Конечно, многие протесты продолжаются – либо вопреки мерам социального дистанцирования, либо благодаря им. Но это делает такие действия еще более яркими и убедительными. Тот факт, что люди готовы рисковать своим здоровьем, чтобы противостоять несправедливости, повышает осведомленность о серьезности и безотлагательности их заявлений.
Во-вторых, пандемия может предоставить столь необходимую паузу для многих активистов и организаторов, которые склонны переходить от одного марша к другому, имея очень мало времени на размышления, стратегию или построение отношений. Во время блокировки движения смогли отойти от планирования крупномасштабных мероприятий и сосредоточиться на создании устойчивых коалиций с большей способностью обеспечить длительные преобразования.

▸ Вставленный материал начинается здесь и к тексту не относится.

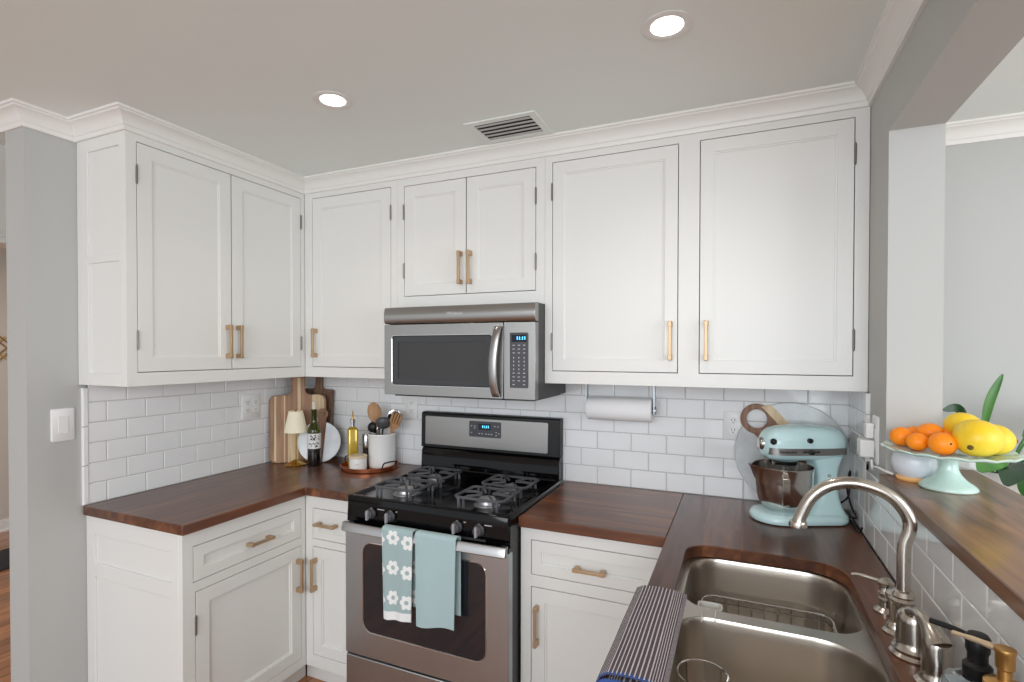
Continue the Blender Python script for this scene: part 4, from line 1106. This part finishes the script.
# bowl
m = MB()
outer = [(.0, .036), (.038, .036), (.048, .038), (.062, .044), (.079, .064), (.090, .098), (.0965, .142), (.0985, .186), (.1005, .190), (.1005, .194)]
inner = [(.0965, .193), (.095, .160), (.0885, .100), (.077, .067), (.060, .048), (.040, .042), (0, .040)]
n = 48; rings = []
for r, z in outer+inner:
    ring = []
    for j in range(n):
        a = 2*PI*j/n; rr_ = max(r, .0003); lip = 0
        if z > .15:
            d = abs(((a - math.radians(-10) + PI) % (2*PI)) - PI)
            lip = max(0, 1-d/.30)**1.5 * .024 * (z-.15)/.044
        ring.append(((rr_+lip)*math.cos(a), (rr_+lip)*math.sin(a), z + lip*.12))
    rings.append(ring)
m.loft(rings); bw = mloc(m, 'bowl', mat('bowl_steel', (214, 210, 206), .15, 1.0), mxr, smooth=50)
m = MB(); m.lathe([(0, .034), (.046, .034), (.050, .036), (.052, .040), (.044, .046), (0, .046)], 0, 0, 0, 32)
mloc(m, 'bowl_foot', CHROME, bw)
m = MB()      # side handle of the bowl, on the camera side
hp = spline([(.0, .094, .165), (.0, .118, .168), (.0, .128, .150), (.0, .124, .110), (.0, .106, .075), (.0, .080, .072)], 5)
hp = [Matrix.Rotation(math.radians(-24), 3, 'Z') @ p for p in hp]
m.loft([[Vector(p)+Vector((dx*.011, dy*.0025*0, dz*.003)) + Vector((0, dy*.0025, 0)) for dx, dy, dz in ((-1, -1, 0), (1, -1, 0), (1, 1, 0), (-1, 1, 0))] for p in hp])
mloc(m, 'bowl_handle', NICKEL, bw, smooth=50)

def world_tube(name, label, cat, pts, r, mt_, n=8, sm=6):
    m = MB(); m.tube(spline(pts, sm), r, n); return tag(m.build(name, mt_, None, loc=pts[0]), label, cat)
world_tube('power_cord', 'black power cord looping behind the stand mixer', 'cord', [(2.668, -.118, CT+.05), (2.688, -.150, CT+.09), (2.697, -.120, CT+.17), (2.693, -.090, CT+.10), (2.695, -.16, CT+.055), (2.698, -.23, CT+.035), (2.690, -.14, CT+.008), (2.694, -.24, CT+.006), (2.696, -.30, CT+.006), (2.697, -.33, CT+.03)], .0032, CORD)

# ------------------------------------------------------------------ paper towels
t = thing('paper_towel_holder', 'steel under-cabinet holder with a white paper towel roll', 'paper towel holder', (1.85, -.10, ZB-.02))
PZ, PY = 1.266, -.095
m = MB(); m.box(1.720, 2.006, -.115, -.075, ZB-.003, ZB-.0005)
m.box(1.718, 1.722, -.113, -.077, PZ-.012, ZB-.0005); m.box(2.006, 2.010, -.113, -.077, PZ-.012, ZB-.0005)
m.cyl((1.716, PY, PZ), (2.013, PY, PZ), .007, n=14); m.cyl((2.006, PY, PZ), (2.015, PY, PZ), .016, n=20)
m.build('bracket', STEELD, t)
m = MB(); MX = Matrix.Translation((1.726, PY, PZ)) @ Matrix.Rotation(PI/2, 4, 'Y')
m.lathe([(.020, 0), (.0475, .001), (.049, .004), (.049, .270), (.0475, .273), (.020, .274), (.020, 0.0)], M=MX, n=48); m.build('paper_roll', PAPER, t)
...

Наконец, пандемия продемонстрировала разительный контраст между популистами и автократами, с одной стороны, и либералами или социал-демократами, с другой, в их мерах по борьбе с кризисом. Четыре страны с наибольшим числом зарегистрированных коронавирусных инфекций на момент написания этой статьи в июне 2020 года – США, Россия, Бразилия и Великобритания – возглавляются популистскими или авторитарными лидерами, которые не смогли успешно противостоять пандемии. Эти ошибки могут иметь мрачные долгосрочные последствия, но также могут помочь общественности поверить в безотлагательность политических изменений, напоминая избирателям, что неудачи в борьбе с кризисом затрагивают всех, кто живет в стране. Многие движения уже скорректировали свои программы, призывая к демократическому обновлению перед лицом некомпетентности правительства, мобилизуясь на угрозы гражданским правам, расизм и этноцентризм, а также отсутствие экономической безопасности. Таким образом, несмотря на недавние неудачи ненасильственных кампаний по всему миру, 2020 год не обязательно должен означать конец успешного ненасильственного сопротивления. Вместо этого пандемия стала столь необходимой перезагрузкой для движений по всему миру, и многие из них мудро использовали это время.